At present, Chinese companies account for half of the world’s total solar cell shipments, with 90 percent of their products sold overseas, which is partly why the US anti-dumping and countervailing investigations into Chinese solar products have attracted worldwide attention. The DOC set preliminary countervailing duties at 2.9 percent for Wuxi-based Suntech Power Holdings, 4.7 percent for Changzhou-based Trina Solar, and 3.6 percent for all others.
SolarWorld and six other US solar manufacturers filed a trade complaint on October 19, 2011, calling for the US government to launch anti-dumping and countervailing investigations into Chinese solar products. The US International Trade Commission (ITC) and DOC launched the investigations on October 19 and November 8 last year respectively. The US manufacturers asked for 100 percent tariffs on Chinese solar products, in hopes of blocking Chinese rivals’ access to the huge US solar market.

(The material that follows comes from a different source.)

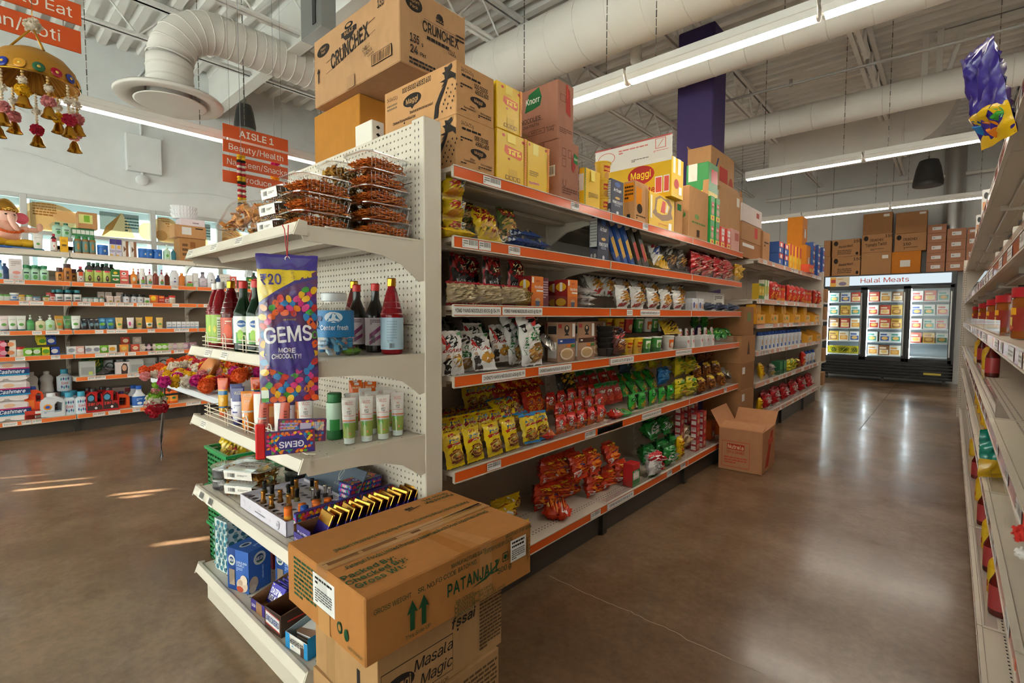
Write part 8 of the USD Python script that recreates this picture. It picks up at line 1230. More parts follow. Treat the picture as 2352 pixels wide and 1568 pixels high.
carton('btr', .2, .12, .13, '#1f4f9a', {'F': [('r', 0, .55, 1, 1, '#b8282a'), ('r', .3, .6, .7, .9, '#e0d8d0'), ('r', .1, .1, .4, .4, '#d8d4d0')]}, 'satin', 'spice_box'); carton('bty', .1, .08, .3, '#dfa41c', {'F': [('r', 0, .55, 1, 1, '#c8381e'), ('r', .1, .3, .9, .5, '#e8c83a')]}, 'satin', 'spice_box'); carton('bto', .3, .2, .42, '#c97a24', {'F': [('r', .4, .3, .7, .6, '#d6d2cc'), ('r', 0, .55, 1, .56, '#8f5214')]}, 'card', 'cardboard_box'); carton('btb', .16, .1, .12, '#1f4f9a', {'F': [('r', .1, .6, .9, .9, '#d8d4d0'), ('r', .5, .1, .9, .5, '#b8402a')]}, 'satin', 'spice_box'); carton('bte', .3, .14, .11, '#d84a1c', {'F': [('r', .1, .1, .9, .45, '#e0b01c'), ('t', 'Eno', .5, .3, .3, '#2a3a2a', {'fit': .6})]}, 'satin', 'spice_box')
for l in (0, 1): BA('btr', [1777, 1790], BT, f'blue and red spice carton, {["lower", "upper"][l]} row', dz=.132*l)
BA('bty', [1804, 1811, 1819, 1826], BT, 'yellow and red spice carton standing tall'); BA('bto', [1835], BT, 'orange brown carton on the far run, lower', -1.68); BA('bto', [1825], BT, 'orange brown carton on the far run, upper', -1.75, dz=.421); BA('bto', [1824], BT, 'orange brown carton hidden under the upper one', -1.85)
for l in range(4): BA('btb', [1856, 1868, 1879], BT, f'blue spice carton, {["bottom", "second", "third", "top"][l]} row', -1.6, dz=.122*l)
BA('bte', [1847], BT, 'orange and yellow open carton at the run end', -1.54)
carton('blp', .11, .07, .17, '#c9a41c', {'F': [('r', 0, 0, 1, .25, '#4a7a2a'), ('r', 0, .85, 1, 1, '#4a7a2a'), ('e', .5, .55, .3, .12, '#e0c85a')]}, 'satin', 'lentil_box'); carton('bwp', .1, .06, .22, '#d8d6c8', {'F': [('r', 0, .2, .4, 1, '#7a9a2a'), ('r', .5, .3, .9, .7, '#c9b03a')]}, 'satin', 'lentil_box'); BA('blp', [1737, 1743], sz[3], 'yellow lentil box with green bands'); BA('bwp', [1750, 1755], sz[3], 'tall white and green lentil box')
pouch('brp', .14, .22, .06, '#b8281e', [('r', .1, .1, .9, .45, '#d98a2a'), ('e', .5, .62, .35, .1, '#e0d0c0'), ('r', 0, 0, 1, .08, '#d9a8a0')], seeds=2); jar('bjr', .045, .2, '#c9781c', '#b0201c', (.2, .7, '#c83a24', [('r', .2, .3, .8, .7, '#e0c8b0')]), .18)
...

In order to avoid the worst outcome, 14 Chinese solar manufacturers, including Suntech, Yingli Solar, and Trina Solar, have joined forces to defend their interests by providing strong evidence against the claim by US complainants. Analysts said that the DOC imposed much lower preliminary countervailing duties on the 14 solar manufacturers in spite of election pressure than on previously investigated Chinese state-owned companies probably because they are all private companies.
The China Chamber of Commerce for Import and Export of Machinery and Electronic Products said in a statement on March 21 that although the DOC accepted evidence provided by Chinese companies, it failed to see all facts about the production and overseas sale of Chinese solar products while making the unfair preliminary ruling.
The chamber called for the US government to correct its wrongdoing in future investigations, and said that Chinese solar manufacturers have received far less government support than their US competitors. All Chinese government support is in line with World Trade Organization (WTO) rules, and does not constitute prohibited export subsidies. If the US government sets up trade barriers against Chinese solar products, the development of the global solar energy market will be undermined, and US solar energy costs will increase sharply.
Li Lei, an attorney for the 14 Chinese solar manufacturers, said that the ITC issued a preliminary ruling in December last year confirming that Chinese trade practices were harming the US solar manufacturing industry.
The DOC is due to issue a final ruling on the countervailing duties on May 16, and will announce preliminary and final rulings on anti-dumping duties later this year. It may impose both countervailing and anti-dumping duties on Chinese solar products. However, whether the two duties will be officially levied depends on the ITC’s final ruling on around December 5 on whether Chinese trade practices are harming the US industry.
“The countervailing duties are relatively low, but it has nothing to do with the anti-dumping investigation, so it is hard to predict the level of combined tariffs,” Li said cautiously. Energy industry insiders estimate that the combined tariffs may range from 20 percent to 30 percent, which will place Chinese solar companies under heavy pressure and lead to their withdrawal from the US market.